Niewielka ilość narkotyków też będzie nielegalna
Mariusz Sokołowski z Komendy Głównej Policji mówi, że w myśl nowych przepisów do wiezień mają trafiać dilerzy, a nie narkomani.
2010-08-25, 13:15
Posłuchaj
Wprowadzenie proponowanych przez rząd zmian w ustawie o przeciwdziałaniu narkomanii nie spowoduje, że posiadanie małej ilości narkotyków będzie legalne.
Policja nadal będzie miała obowiązek ścigać nawet za posiadanie najmniejszej ich ilości. Zgodnie z projektem prokurator, lub sąd będą mogli odstąpić od ścigania za posiadanie środków odurzających ze względu na niską społeczną szkodliwość czynu.
Młodszy inspektor Mariusz Sokołowski z Komendy Głównej Policji mówi, że w myśl nowych przepisów do wiezień mają trafiać dilerzy, a nie narkomani.
Młodszy inspektor Mariusz Sokołowski podkreśla, że liberalizacja przepisów nie oznacza jednak, że na ulicy będzie można na przykład legalnie zapalić skręta.
Proponowane przez rząd przepisy uderzają także w rynek legalnych w Polsce tak zwanych "dopalaczy". W myśl nowych regulacji będzie obowiązywał zakaz reklamowania tych środków.
Młodszy inspektor Mariusz Sokołowski przyznaje, że walka z rynkiem "dopalaczy", to niezwykle trudne zadanie.
Rząd chce zliberalizować ustawę o przeciwdziałaniu narkomanii. Rada Ministrów przyjęła projekt, który przewiduje możliwość odstąpienia od ścigania za posiadanie niewielkiej ilości narkotyków na własny użytek.
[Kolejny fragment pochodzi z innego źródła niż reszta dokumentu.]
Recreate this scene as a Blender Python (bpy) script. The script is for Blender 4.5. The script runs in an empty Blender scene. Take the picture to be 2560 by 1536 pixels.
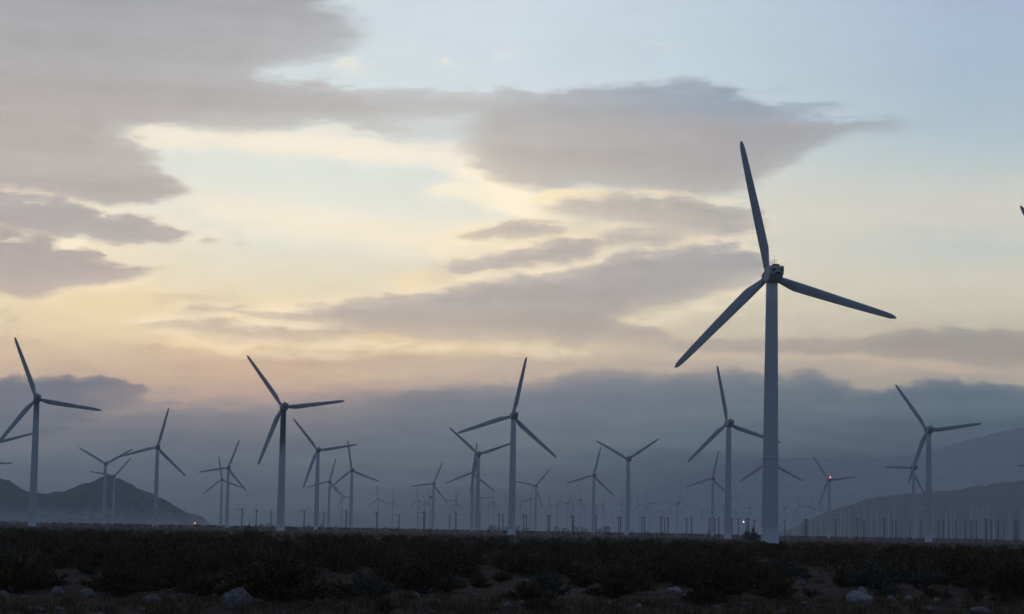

Według projektodawców, dotychczasowe przepisy nie przyniosły w praktyce oczekiwanych efektów - nie ograniczyły używania narkotyków w Polsce oraz nie umożliwiły skutecznego ścigania dilerów. Dodatkowo, obowiązujące regulacje okazały się kosztowne. Rocznie karanie skazanych za posiadanie narkotyków kosztuje budżet państwa 80˙milionów złotych.